Integer sizes with cstdint...

I am currently working on a Windows and Linux program that will share configuration files. It will be compiled as both x86 and x64 on both platforms. With that in mind I have started to use cstdint. My question is whether or not the integer types inside (uint16_t, uint32_t primarily) will always be two and four bytes. If they are then I am good and my binary configuration files may be shared between platforms and architecture. If not, what are my options?
uint16_t will always be exactly 16 bits.
uint32_t will always be exactly 32 bits.
The C++ standard does not guarantee that a byte is 8 bits but I think that Windows and Linux has been designed to work with 8 bit bytes only so it would probably be problematic and very stupid if a compiler tried to use a different byte size, so I think you are safe to assume that is always the case.
Alright, how about the other sizes? My concern is that I write a configuration file using my Linux laptop while out, come home, copy that file to my Windows 7 box, and then things do not read in correctly. Currently I am saving uint16_t as two bytes.
 
fwrite(&some_uint16_t_variable, 2, 1, pFile);

In other words I am not calling "sizeof(uint16_t)" during the writing. This ensure that a "short" is written and read as two bytes, but I need to know that this is the case on Windows, Linux, and Mac x86 and x86_64.
closed account (Dy7SLyTq)
yes they will. i couldnt find it but i asked this question a while back and everyone assured me that while its not guaranteed by the standard, it is kept similar throught mac -> linux -> windows -> unix
If the types are defined, then yes, they are exactly the specified number of bits.

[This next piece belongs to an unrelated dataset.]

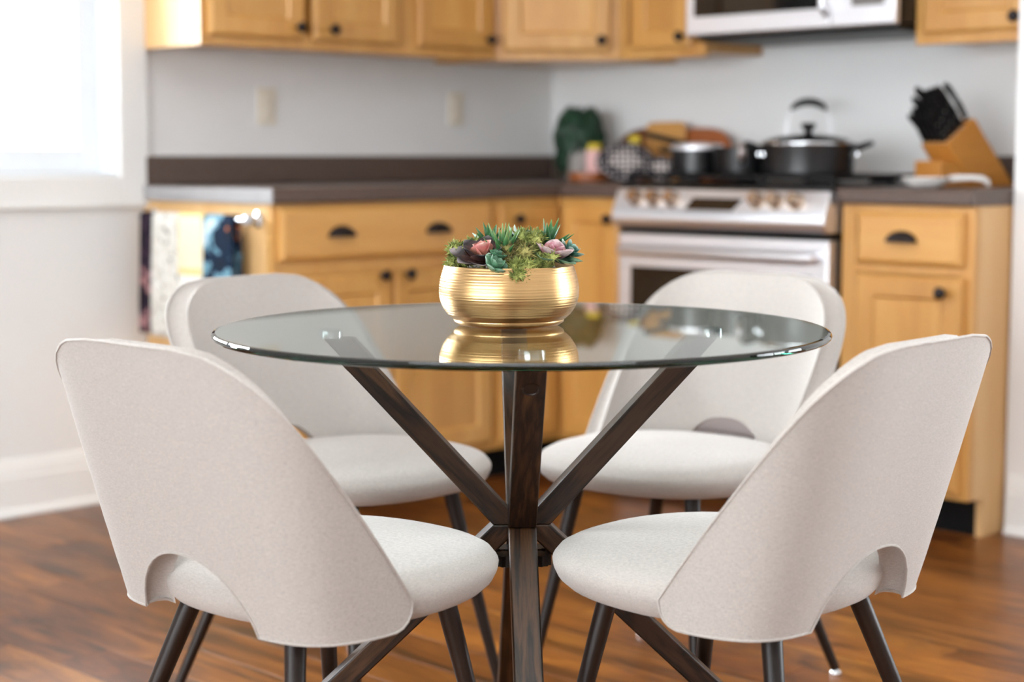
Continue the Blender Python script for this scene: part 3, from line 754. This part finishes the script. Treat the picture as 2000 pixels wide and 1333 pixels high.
towel('navy and pale blue floral dish towel nearest the chrome finial', .392, .522, .30, 'towel_navy', .26, .9)

# ------------------------------------------------------------------ dining table
TX, TY, TR, TZ = 2.7807, 2.5747, .450, .750
t = thing('dining_table', 'round glass dining table on a crossed dark walnut base', 'table', (TX, TY, 0), HEAD)
gt = .0105
pf = [(.0001, 0), (TR-.006, 0), (TR-.0025, .001), (TR-.0007, .003), (TR, gt/2), (TR-.0007, gt-.003), (TR-.0025, gt-.001), (TR-.006, gt), (.0001, gt)]
mesh_obj('glass_top', lathe(pf, 160), M['glass'], t, loc=(0, 0, TZ-gt), smooth=9)
PT = TZ-gt-.0005           # top of the pads
# one leg is a chevron: upper arm from the heart to a pad, lower strut from the heart to the floor (profile in r, z)
vz, hw = .458, .0205
def leg_bm():
    top = PT-.013
    ra, rf = .266, .500; th = .032
    ua = Vector((ra-.020, top-vz)).normalized(); un = Vector((-ua.y, ua.x))      # up-left normal
    la = Vector((rf-.020, -vz)).normalized(); ln_ = Vector((-la.y, la.x))
    V_ = Vector((.020, vz)); h_ = th/2
    def meet(p, d, x=None, z=None):
        k = (z-p.y)/d.y if z is not None else (x-p.x)/d.x
        return p+d*k
    iu = V_+un*h_; ou = V_-un*h_; il = V_-ln_*h_; ol = V_+ln_*h_
    # outer notch = crossing of the lower face of the arm and the upper face of the strut
    den = ua.x*la.y-ua.y*la.x; k = ((ol.x-ou.x)*la.y-(ol.y-ou.y)*la.x)/den; notch = ou+ua*k
    x0 = .0015
    P = [meet(iu, ua, x=x0), meet(iu, ua, z=top), meet(ou, ua, z=top), notch, meet(ol, la, z=.006), meet(il, la, z=.006), meet(il, la, x=x0)]
    return P, top, ra+.014
P, top, ra = leg_bm()
ARM = [P[0], P[1], P[2], P[3], Vector((.0015, P[3].y))]; STRUT = [Vector((.0015, P[3].y-.0003)), P[3]-Vector((.0002, .0003)), P[4], P[5], P[6]]
AA = math.atan2(ra-.034, top-vz); AS = PI+math.atan2(.480, -vz) - PI
AS = math.atan2(.480, -vz)
for k in range(4):
    a = k*PI/2 + R(2.5); lg = None
    for nm, poly, al in (('arm', ARM, AA), ('strut', STRUT, AS)):
        q = [(p.x*math.cos(al)-p.y*math.sin(al), p.x*math.sin(al)+p.y*math.cos(al)) for p in poly]
        bm = bmesh.new(); prism(bm, q, 'y', -hw, hw)
        o = mesh_obj(nm, bm, M['walnut'], t, rot=(0, al, a), bevel=.0025, smooth=30)
        if lg is None: lg = o
    sub = Matrix.Rotation(-AA, 4, 'Y')
    xo = .020*math.cos(AA)-vz*math.sin(AA)+.016; zo = .020*math.sin(AA)+vz*math.cos(AA)
    mesh_obj('bolt_cap', lathe([(.0125, -.001), (.0125, .0012), (.0108, .0016), (.0100, .0004), (.0001, .0002)], 20, axis='x'), M['leg'], lg, loc=(xo, 0, zo+.333), smooth=40)
    mesh_obj('glass_pad', lathe([(.0185, top+.0003), (.0185, top+.0095), (.0175, PT), (.0001, PT)], 24), M['pad'], lg, loc=sub @ Vector((ra, 0, 0)), rot=(0, -AA, 0))
    bm = bmesh.new(); box(bm, P[4].x-.012, -.013, 0, P[5].x+.012, .013, .0058) if P[4].x < P[5].x else box(bm, P[5].x+.010, -.013, 0, P[4].x-.010, .013, .0058)
    mesh_obj('foot_pad', bm, M['plastic'], o, rot=(0, -AS, 0))
for k in range(4):      # fluted clamp knobs under the crossing
    a = R(47.5)+k*PI/2; bm = bmesh.new(); n = 24
    rr = [[bm.verts.new(((.017+(.003 if i % 2 else 0))*math.cos(2*PI*i/n), (.017+(.003 if i % 2 else 0))*math.sin(2*PI*i/n), z)) for i in range(n)] for z in (0, .016)]
    bm.faces.new(rr[0][::-1]); bm.faces.new(rr[1])
    for i in range(n): bm.faces.new((rr[0][i], rr[0][(i+1) % n], rr[1][(i+1) % n], rr[1][i]))
    mesh_obj('clamp_knob', bm, M['plastic'], t, loc=(.034*math.cos(a), .034*math.sin(a), vz-.058))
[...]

POSIX guarantees that a byte is eight bits. (It has to to break the least amount of extant code.) Mac and Windows have eight-bit bytes. (You would have to be playing with fairly exotic hardware to not have eight-bit bytes.)


fwrite( (const char*)&something_that_isnt_a_char_array, n, 1, pFile ) is almost ALWAYS WRONG.

The safest binary option is to serialize properly, meaning that you should convert everything to individual bytes. Google "serialization" for more. And some stuff here that might help you.

Binary I/O helpers:
http://www.cplusplus.com/forum/beginner/31584/#msg171056

Binary I/O on standard streams:
http://www.cplusplus.com/forum/beginner/11431/#msg53963

Why endianness matters:
http://www.cplusplus.com/forum/general/11554/#msg54622

If you are serializing floating point numbers, convert them to string and serialize the string.

Hope this helps.
Can you explain to me why my fwrite example is wrong? I will look up serialization later this evening when I get home, but I have been storing binary data that way since DOS on a Vendex Headstart 286 and have never had an issue with it. I even found that example in an OLD C book from the late 80's or early 90's.

*EDIT*

I am now starting to use iostream since I am using C++. Would this information still matter?

*EDIT*

I took some time to view serialization and I am seeing stuff about how it allows you to save an entire class to file and read it back in properly, but I am not doing that at this time. Are you saying I should serialize normal variables somehow?